Another notable element of Miyazaki's works is the intricacy of his backgrounds in contrast with the generally simply rendered characters (see below)


Howl's Moving Castle




This brings to mind a common element used in comic making called "masking." When an artist deliberately simplifies the characters and sets them across a very detailed background. There are a few theories as to why this element is used, however, the conventions of comics and anime are very different so I won't be applying them here.


His Creative Process


Miyazaki has credited his approach to visual storytelling to the way children create. This is apparent in the playfulness and whimsical nature of Studio Ghibli films. He would also often begin his projects blind and would, so to speak, go with the flow of where his inspiration may take him. He'd draw inspiration from his surroundings, the people around him, and his own memories.


"Children make great art just by doing. They don’t think, they do and do, make and make, wasting shocking amounts of paper and art supplies, indifferent to quality, but fearlessly making art in a state of playful, Seussian quasi-thinking." -Hayao Miyazaki

Themes


There are many recurring themes throughout Miyazaki's films. One is the notion that no one is ever truly good, and no one is ever truly evil. His antagonists are rarely ever portrayed as apathetic to the protagonist's plight.
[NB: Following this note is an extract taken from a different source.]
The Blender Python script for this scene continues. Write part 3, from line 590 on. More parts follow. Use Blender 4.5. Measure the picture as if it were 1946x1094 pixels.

In Howl's Moving Castle, one of the villains called the Witch of The Waste ended up helping the protagonist during the story's turning point. Another instance where his antagonists are morally grey is in the film Princess Mononoke, where (one of) the antagonists, Lady Eboshi, regretted her actions and stance in the end of the film.


Another very prominent theme is to love and respect nature, a call for an environmental consciousness of sorts. This is apparent in Princess Mononoke where the plot centers around conflict raised due to human's mindless cutting of tress and My Neighbor Totoro, which is set near a forest (interestingly, this forest was modeled after the forest Miyazaki grew up next to). Both these films (and more) feature magical forest creatures / spirits. This may be due to the fact that his father had moved his family to Utsunomiya City between 1944 and 1946, during this time, Miyazaki was strongly influenced and inspired by the nature he was exposed to as a child.


My Neighbor Todoro


There are also strong traces of feminism across his films. Women play significant roles and are, more often than not, the protagonists of the story. In Princess Mononoke, women are working in the furnace (a taxing bit of physical labor). In Porco Rosso, women are the ones repairing a plane. In Spirited Away, women are working at a thermal bath instillation. This is all indicative of the notion that female empowerment is a possible theme present across Miyazaki's works. Hayao Miyazaki has expressed guilt over his parents profiting from WW II (Miyazaki Airplanes). This has filtered through to his films in the form of a strong distrust of military organization. This is shown in films like Porco Rosso, Nausicaä of the Valley of the Wind, and Howl's Moving Castle. Lastly, a prominent element in Miyazaki's films (this is less of a theme, more of a notable motif) is flight. From Castle in the sky, to Howl's Moving Castle, to My Neighbor Totoro, to Porco Rosso which all contain some element of flying vehicle or structures. It would not be a far stretch to suggest that perhaps Miyazaki was influenced or directly drew inspiration from his uncle's company, Miyazaki Airplanes, where his father worked for some time.


Hayao Miyazaki has retired as of 2013, however he has returned for one final film he is currently working on fo this grandson called How Do You Live?

He has stated that he will not be producing any more films past this final one. However, it is interesting to note that he has come out of retirement back in 1998 to work on more animations. So, who knows? How do You Live? may not actually be his final film. Nonetheless, whether or not Miyazaki returns to his drawing table again, he has led an indisputably fascinating and inspirational life full of magic and has impacted people from all corners of the globe with his poignant animations, leaving a lasting legacy that future animators can aspire to live up to.